November 7, 1999

American History X

The day started out somewhat inauspiciously: Sabs brought me tea again, but I spilt it all over the bed in a sleepy daze. Shara and Pearl were extremely hostile and pissy-hissy at each other all day when we let Pearl out to try to further the make peace between cats effort we've been slowly putting into place.

It picked up steam though when I finally hauled myseld out of bed and set to work on a site for my Dad. It's an embryonic e-finance type of site, no formal lasting yet, but if it flies then Dad wants me to come consult on it and come up with some better concepts than the test-run that they already had.

I spent a good 5-6 hours coming up with test graphics and layouts and then toddled out into the kitchen to be domestic. I wanted to make chocolate chip cookies and apple pie, but discovered half way through making the cookie dough that we didn't have enough brown sugar so we would need to go out to the store for some more.

I came last to the computer room and tweaked some more graphics after I told Sabs that we needed to go to the store. I didn't think we'd need to be gone for more than 15 minutes or so, but of course, it didn't turn out that way.

We eventually made it last to Fresh Fields and grabbed milk and brown sugar quickly. But then we started to wander the aisles. Sabs wanted some easy-to-make things for quick spot meals and I got distracted by the cheese bin and a refrigerated aisle that had escaped my notice before but contained all of the fresh pastas that Sabs likes to make on occasion, including tri-color tortellini.

We went int to get two things. We came out with $70 worth of groceries, including some yummy smelling baguette and a couple of slices of exquisite looking cheese.

At home, after snacking on cheese, bread, and fried sausage in Sabs' case, we settled down to watch American History X.

I'd heard a lot of good things about the film and had been wanting to see it for a while, but was always worried about the intensity of the content.

For the second time this weekend, I was in tears at the end of a film, only this time, I was speechless too. It's almost impossible to describe the welter of feelings and the swirl of thoughts that the film evoked.

It's got a very strong anti-hatred message to it, though in some cases, I think it walked a very fine line between showing people as bad or good guys. It's shocking in many places because it depicts extremely violent acts in a surreal fashion that is both more effective and yet detached at the same time: most of the violence is shown in black and white, evoking a look and feel that is similar Schindler's List, without copying Spielberg's film in the slightest.

There is a lot of shock value in the film as a whole, but at the same time it's dealing with some very important issues and very deep ideas about how hatred works, how to and how not to heal the wounds caused by hatred. It's also an unflinching look at the rise of violence in American society and the attitudes that have made that rise possible.

In essence, this film has no easy answers for anything. It takes a difficult subject and presents several views that ring with a sickening truth that many of us don't want to face. In the end the film is both tragically hopeful and serenely depressing.
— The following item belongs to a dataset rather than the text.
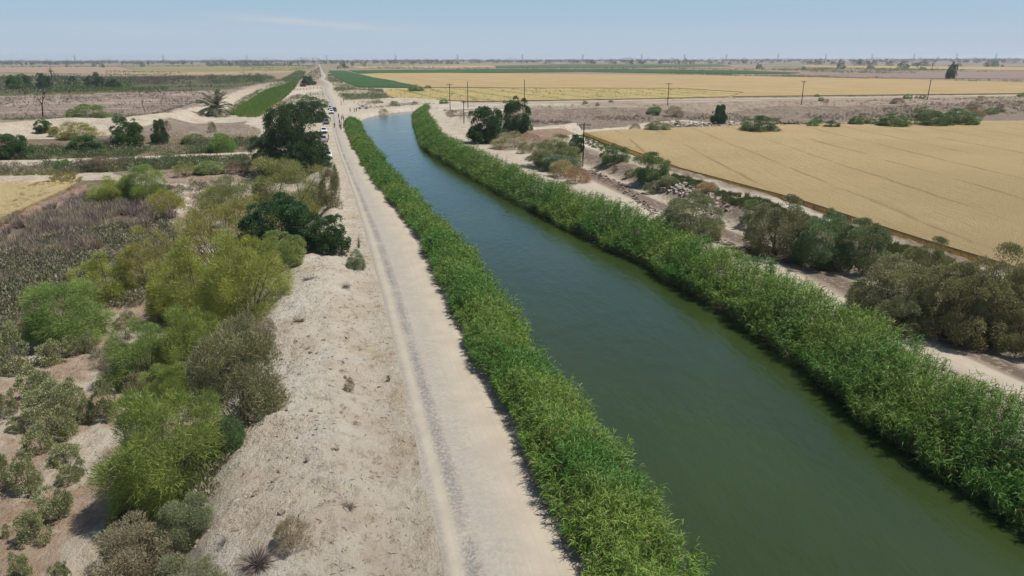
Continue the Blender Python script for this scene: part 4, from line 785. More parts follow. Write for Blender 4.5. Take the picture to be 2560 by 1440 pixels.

I just don't understand why this kind of filmmaking wasn't winning any awards on Oscar night, because controversial material aside, the film was very well made, with interesting camera work and use of film techniques that flow seamlessly into the narrative. The film sucks you right in and doesn't let go until it is ready to do so, leaving the viewer wrung out, moved, dazed, shocked or whatever the gut reaction is.

After that, it was something of a relief to watch Felicity, where the problems the characters face are so much simpler by comparison.

But the imagery, the juxtapositions, triumphs and tragedies of American History X are still with me, rolling around in my head and my heart.